Davison himself is far from reckless, and does not range far in his excursions: he is like the driver who prefers not to depart from favourite routes and detours. A consideration of Australia’s ‘ongoing love affair with a machine’ is promised. But Davison’s forays into car aesthetic and cultures are rather chaste; the impact of postwar migration on codes of buying and owning behaviour, for example, go unconsidered. Davison’s office, he confides, overlooks the barren expanse of Nissan’s abandoned Westall plant. But the role of an onshore manufacturing industry in Australia’s urban geography and demography is likewise unexamined.
One issue seems an especially notable omission: the quality and temper of Australian driving. Our regard for road rules entwines two sturdy strands in the national story: our wild colonial boyishness and our tendency to authoritarianism. ‘So many Australians equate driving with masculinity,’ Ian Moffitt observed drolly in The U-Jack Society (1972). ‘Pass them and they suffer instant emasculation.’ Injunctions to safety and sobriety, furthermore, do not seem to have curbed the emergence of the pathologies known as ‘road rage’ and ‘white line fever’.

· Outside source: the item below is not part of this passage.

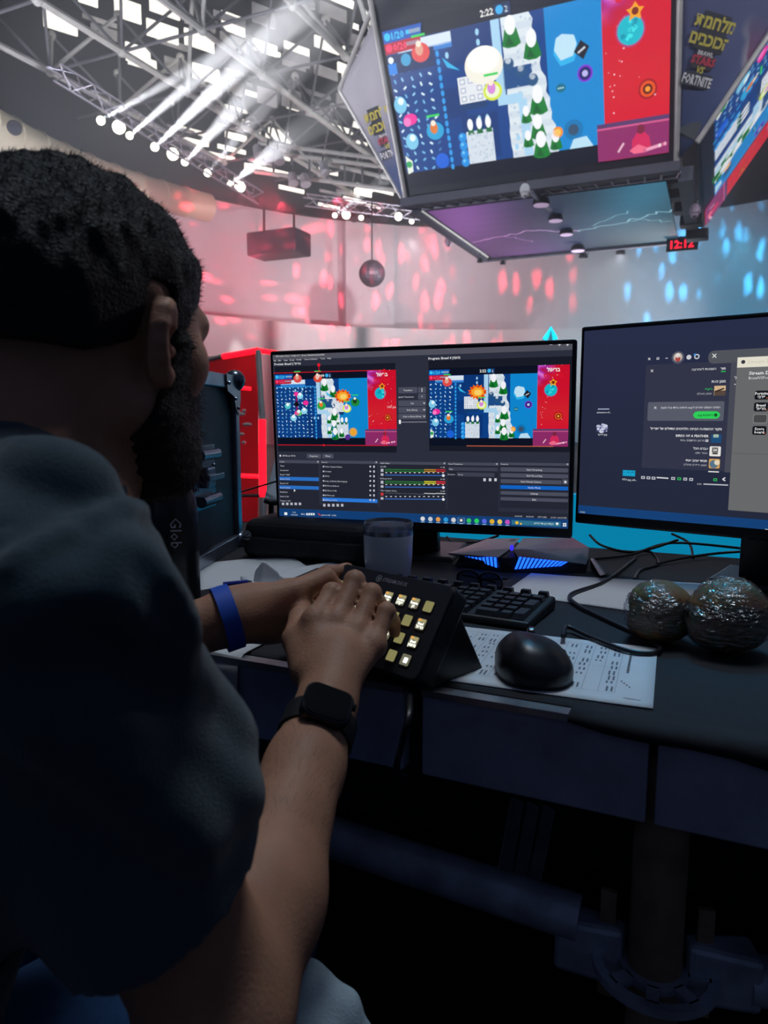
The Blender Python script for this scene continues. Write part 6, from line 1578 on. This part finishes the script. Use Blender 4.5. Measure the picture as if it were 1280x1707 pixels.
# ---- hair and beard
def noise3(V, f, seed):
    r = np.random.RandomState(seed); o = np.zeros(len(V))
    for _ in range(10):
        d = r.normal(size=3); d /= np.linalg.norm(d); o += np.sin(V@d*f*r.uniform(.6, 1.6)+r.uniform(0, 6.3))
    return o/4
Hh_ = Field(HC-Vector((.16, .16, .15)), HC+Vector((.16, .16, .18)), .003)
g3 = np.meshgrid(*Hh_.ax, indexing='ij'); rel = np.stack([g3[i]-HC[i] for i in range(3)], -1); loc = rel@HR.T; lr, lf, lu = loc[..., 0], loc[..., 1], loc[..., 2]
Hh_.ell(hp(0, -.012, .028), HR, (.0835, .108, .091), .02); Hh_.ell(hp(0, -.045, -.005), HR, (.070, .062, .075), .03)
line = np.where(lf < -.012, -.036+.45*np.clip(lf+.045, 0, 1), np.where(lf < .012, .026, np.where(lf < .044, -.034, .012+(lf-.044)*1.1)))
Hh_.a = np.maximum(Hh_.a, (line-lu).astype(np.float32)*.7); Hh_.a = Hh_.a+(np.clip((line+.03-lu)/.03, 0, 1)*.0025).astype(np.float32)
Hh_.a = np.maximum(Hh_.a, (lf-.082).astype(np.float32))
# thin the sides so the fade lies close to the head
side = np.clip((.06-lu)/.07, 0, 1)*.0030; Hh_.a = Hh_.a+side.astype(np.float32)
V, F = Hh_.mesh(); V = smooth(V, F, 2); 
nv = V-np.array(HC); nl = nv/np.linalg.norm(nv, axis=1)[:, None]
top = np.clip((nv@HR[2]-.0)/.06, 0, 1)
V = V+nl*(noise3(V, 420, 1)*.0016*top+noise3(V, 180, 2)*.002*top)[:, None]
m_hair = mat('near-black hair', '14161e', .55, var=.3, scale=300, bump=.8, bscale=420, spec=.4)
hair = np_mesh('hair', V, F, m_hair, person)
# short strands that break up the outline
def strands(V, nl, count, length, r, lean_v, name, parent, m, seed, wt=None):
    rs = np.random.RandomState(seed); p = None
    if wt is not None: p = wt/wt.sum()
    ids = rs.choice(len(V), count, p=p); b = MB()
    for i in ids:
        o = Vector(V[i]); n = Vector(nl[i]); j = Vector(rs.normal(size=3)*.45); d = (n*.75+j+lean_v*.5).normalized(); L_ = length*rs.uniform(.5, 1.25)
        x, y = perp(d); q = [o-n*.001+x*r, o-n*.001-x*r*.5+y*r*.87, o-n*.001-x*r*.5-y*r*.87]; bend = (d+lean_v*.6+Vector(rs.normal(size=3)*.25)).normalized()
        mid_ = o+d*L_*.5; q2 = [mid_+(v_-o)*.6 for v_ in q]; tip = mid_+bend*L_*.5
        b.add(q+q2+[tip], [(0, 1, 4, 3), (1, 2, 5, 4), (2, 0, 3, 5), (3, 4, 6), (4, 5, 6), (5, 3, 6)])
    return tag(b.build(name, m, parent, fix=False), kind='stuff')
strands(V, nl, 8000, .0055, .0003, hF*.8+UP*.1, 'hair_strand', hair, m_hair, 3, top+.02)
Bd = Field(HC-Vector((.16, .16, .20)), HC+Vector((.16, .16, .08)), .003)
g3 = np.meshgrid(*Bd.ax, indexing='ij'); rel = np.stack([g3[i]-HC[i] for i in range(3)], -1); loc = rel@HR.T; lr, lf, lu = loc[..., 0], loc[..., 1], loc[..., 2]
Bd.ell(hp(0, .030, -.034), HR, (.0665, .0715, .092), .03); Bd.ell(hp(0, .048, -.084), HR, (.052, .050, .044), .03)
for s in (-1, 1): Bd.cone(hp(s*.060, .006, -.06), hp(s*.030, .074, -.102), .018, .019, .025); Bd.cone(hp(s*.070, .030, -.005), hp(s*.062, .022, -.06), .009, .014, .02)
up_lim = np.where(lf < .04, .012-.5*np.abs(lf-.03), .007-(lf-.04)*1.25)
Bd.a = np.maximum(Bd.a, (lu-up_lim).astype(np.float32)*.8); Bd.a = np.maximum(Bd.a, (.010-lf+.35*np.clip(-.045-lu, -.1, .05)*-1*0-.3*np.clip(-lu-.04, 0, .06)).astype(np.float32)); 
V, F = Bd.mesh(); V = smooth(V, F, 2); nv = V-hp(0, .02, -.03); nl = nv/np.linalg.norm(nv, axis=1)[:, None]
V = V+nl*(noise3(V, 480, 4)*.0012)[:, None]
m_beard = mat('dark brown beard', '1d1816', .6, var=.3, scale=300, bump=.8, bscale=450)
beard = np_mesh('beard', V, F, m_beard, person)
strands(V, nl, 5000, .008, .00032, -UP*.5, 'beard_strand', beard, m_beard, 6)
for s in (-1, 1): MB().ball(hp(s*.031, .0825, .001), .0118, .0118, .0118, 12, 10).build('eye', mat('eye white', 'd8d4d0', .2, var=.02), person, smooth='all')

# fine dark hair on the forearms
def arm_hair(a, b, ra, rb, cnt, seed):
    rs = np.random.RandomState(seed); m = MB(); d = (b-a).normalized(); x, y = perp(d)
    for _ in range(cnt):
        t = rs.uniform(0, 1); th_ = rs.uniform(0, 2*PI); n = x*math.cos(th_)+y*math.sin(th_); p = a.lerp(b, t)+n*(ra+(rb-ra)*t-.003)
        q = (d*.8+n*.55+Vector(rs.normal(size=3)*.35)).normalized(); L_ = rs.uniform(.008, .016); w = d.cross(n)*.00012
        m.add([p-w, p+w, p+q*L_], [(0, 1, 2)])
    return tag(m.build('arm_hair', m_hair, body, fix=False), kind='stuff')
arm_hair(EL.lerp(WR, .35), EL.lerp(WR, .86), .043, .030, 900, 1)
arm_hair(ELL.lerp(LW, .45), ELL.lerp(LW, .9), .040, .030, 400, 2)

# ---- trousers and shoes
lo2 = (PV.x-.35, PV.y-.3, .02)
lF = Vector((math.sin(math.radians(26)), math.cos(math.radians(26)), 0)); lR = Vector((lF.y, -lF.x, 0))
kneeR = PV+lR*.14+lF*.43; kneeR.z = .52; kneeL = PV-lR*.16+lF*.43; kneeL.z = .52
footR = kneeR+lF*.02; footL = kneeL+lF*.02
T_ = Field((min(PV.x, kneeL.x)-.28, PV.y-.25, .03), (max(PV.x, kneeR.x)+.22, kneeL.y+.2, .75), .006)
hipR = PV+lR*.085-UP*.03; hipL = PV-lR*.085-UP*.03
T_.ell(PV-UP*.02, TRo, (.178, .145, .11), .04)
for h_, k_, f_ in ((hipR, kneeR, footR), (hipL, kneeL, footL)):
    T_.cone(A_(h_), A_(k_), .092, .066, .05); T_.cone(A_(k_), A_(Vector((f_.x, f_.y, .10))), .062, .052, .04)
V, F = T_.mesh(); V = smooth(V, F, 2); V = V+noise3(V, 40, 9)[:, None]*.003*np.array([[.5, .5, 1]])
m_jean = mat('blue denim', '2f5688', .9, var=.12, scale=120, bump=.3, bscale=700)
np_mesh('trousers', V, F, m_jean, person)
for f_ in (footR, footL):
    b = MB(); base = Vector((f_.x, f_.y, 0))
    hull([base+tF*x+tR*y+UP*z_ for x, y, z_ in ((-.06, -.035, 0), (-.06, .035, 0), (.17, -.045, 0), (.17, .045, 0), (.21, 0, 0), (.20, 0, .04), (.12, -.035, .07), (.12, .035, .07), (-.05, -.03, .11), (-.05, .03, .11), (.05, -.03, .11), (.05, .03, .11), (-.07, 0, .02))], 'shoe', m_plastic2, person, .008)
# pale garment bunched on the lap
m_lap = mat('pale washed cotton', '9fb0bb', .9, var=.08, scale=60, bump=.2, bscale=500)
LC = W(525, 1690, .60)
Lp = Field(LC-Vector((.14, .12, .12)), LC+Vector((.14, .12, .09)), .004)
for a, b, r in (((480, 1720, .60), (503, 1640, .60), .022), ((510, 1700, .60), (530, 1655, .61), .020), ((540, 1720, .60), (575, 1680, .60), .018), ((480, 1740, .58), (590, 1735, .60), .026), ((460, 1690, .58), (488, 1650, .60), .02)): Lp.cone(A_(W(*a)), A_(W(*b)), r, r*.8, .016)
V, F = Lp.mesh(); V = smooth(V, F, 2); V = V+noise3(V, 90, 5)[:, None]*.0015
o = np_mesh('bunched_garment', V, F, m_lap, None, origin=(LC.x, LC.y, LC.z-.06)); tag(o, 'pale bunched garment on the lap under the elbow', 'garment')

# ---- watch and paper wristband
m_strap = mat('black watch strap', '14151b', .55, var=.1); m_wcase = mat('dark watch case', '2a2c34', .25, .6, var=.05); m_wglass = mat('black watch glass', '0b0c10', .06, var=.02, coat=.6)
wc_ = WR-fa*.034; wa = thing('smart_watch', wc_, 'black square smart watch on the wrist of the pressing hand', 'watch')
def band(c, ax, n1, n2, r1, r2, w, t, m, parent, name, nn=40):
    b = MB(); vs = []
    for i in range(nn):
        a = 2*PI*i/nn
        for rr_, ww in ((0, -w/2), (0, w/2), (t, w/2), (t, -w/2)): vs.append(c+n1*((r1+rr_)*math.cos(a))+n2*((r2+rr_)*math.sin(a))+ax*ww)
    b.add(vs, [(i*4+k, ((i+1) % nn)*4+k, ((i+1) % nn)*4+(k+1) % 4, i*4+(k+1) % 4) for i in range(nn) for k in range(4)])
    return b.build(name, m, parent, smooth=True)
wd = (dors*.92-lat*.0+UP*.10).normalized(); wd = (wd-fa*wd.dot(fa)).normalized(); wl = fa.cross(wd)
band(wc_, fa, wl, wd, .0315, .0275, .024, .003, m_strap, wa, 'strap')
fcw = wc_+wd*.034
q = [fcw+wl*(x-.0225)+fa*(y-.0195) for x, y in rr_poly(.045, .039, .010)]
MB().prism([p-wd*.006 for p in q], wd*.011).build('case', m_wcase, wa, smooth=True, bevel=.0025)
q = [fcw+wl*(x-.020)+fa*(y-.017)+wd*.0052 for x, y in rr_poly(.040, .034, .0085)]
MB().prism(q, wd*.0012).build('glass', m_wglass, wa, bevel=.0008)
MB().lathe(fcw+wl*.0225+fa*.008, wl, [(.0035, 0), (.0035, .0022), (.003, .0028)], 12).build('crown', m_wcase, wa, smooth=True)
bw = LW-fl*.006
wb = band(bw, fl, lside, ldors, .0335, .0365, .0185, .0006, mat('blue paper band', '1e55c8', .6, var=.06, scale=40), None, 'wristband')
tag(wb, 'bright blue paper wristband on the far wrist', 'wristband')

# ---- stool under the person
sz = T_.ax[2][0]; seat_z = PV.z-.13
stl = thing('stool', (PV.x, PV.y, 0), 'dark round stool the person sits on', 'stool')
MB().lathe((PV.x, PV.y, seat_z-.05), UP, [(.15, 0), (.19, .01), (.195, .04), (.18, .055), (.05, .05)], 32).build('seat', m_plastic2, stl, smooth=True)
MB().tube([(PV.x, PV.y, .05), (PV.x, PV.y, seat_z-.05)], .028, 14).build('column', m_edge, stl, smooth=True)
for i in range(5):
    a = 2*PI*i/5; e = Vector((PV.x+.26*math.cos(a), PV.y+.26*math.sin(a), .05)); MB().tube([(PV.x, PV.y, .08), e], [.022, .015], 8).build('foot', m_plastic, stl, smooth=True)
    MB().ball(e-UP*.025, .024, .024, .025, 10, 8).build('caster', m_plastic, stl, smooth=True)

build_canvases()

Yet we are untiring in surveillance and policing, apt to shame road miscreants and malefactors, and maintain some customs with wilful pride. Alas, Car Wars features no discussion of Melbourne’s most famous automotive artefact, the right-hand turn. Davison is a supremely sensitive writer where issues of community are concerned. In his detailed examination of the civil disobedience that checked the relentless march of Melbourne’s freeways, he applies Thomas Bender’s argument that community is as much experience as place to Melbourne’s upheavals: ‘It was something that “happened” in the process of resisting its extinction, and that began to die at the very moment success came in sight.’ But Davison overlooks, I think, that the roads themselves are a community of sorts, replete with rights and responsibilities, prohibitions and politesse – and one that, surprisingly in these days of dwindling social capital and crumbling institutions, seems to work. It is a community, moreover, in whose orderly future conduct all have a stake – even those of us whose favourite automotive expression is: ‘Wanna lift?’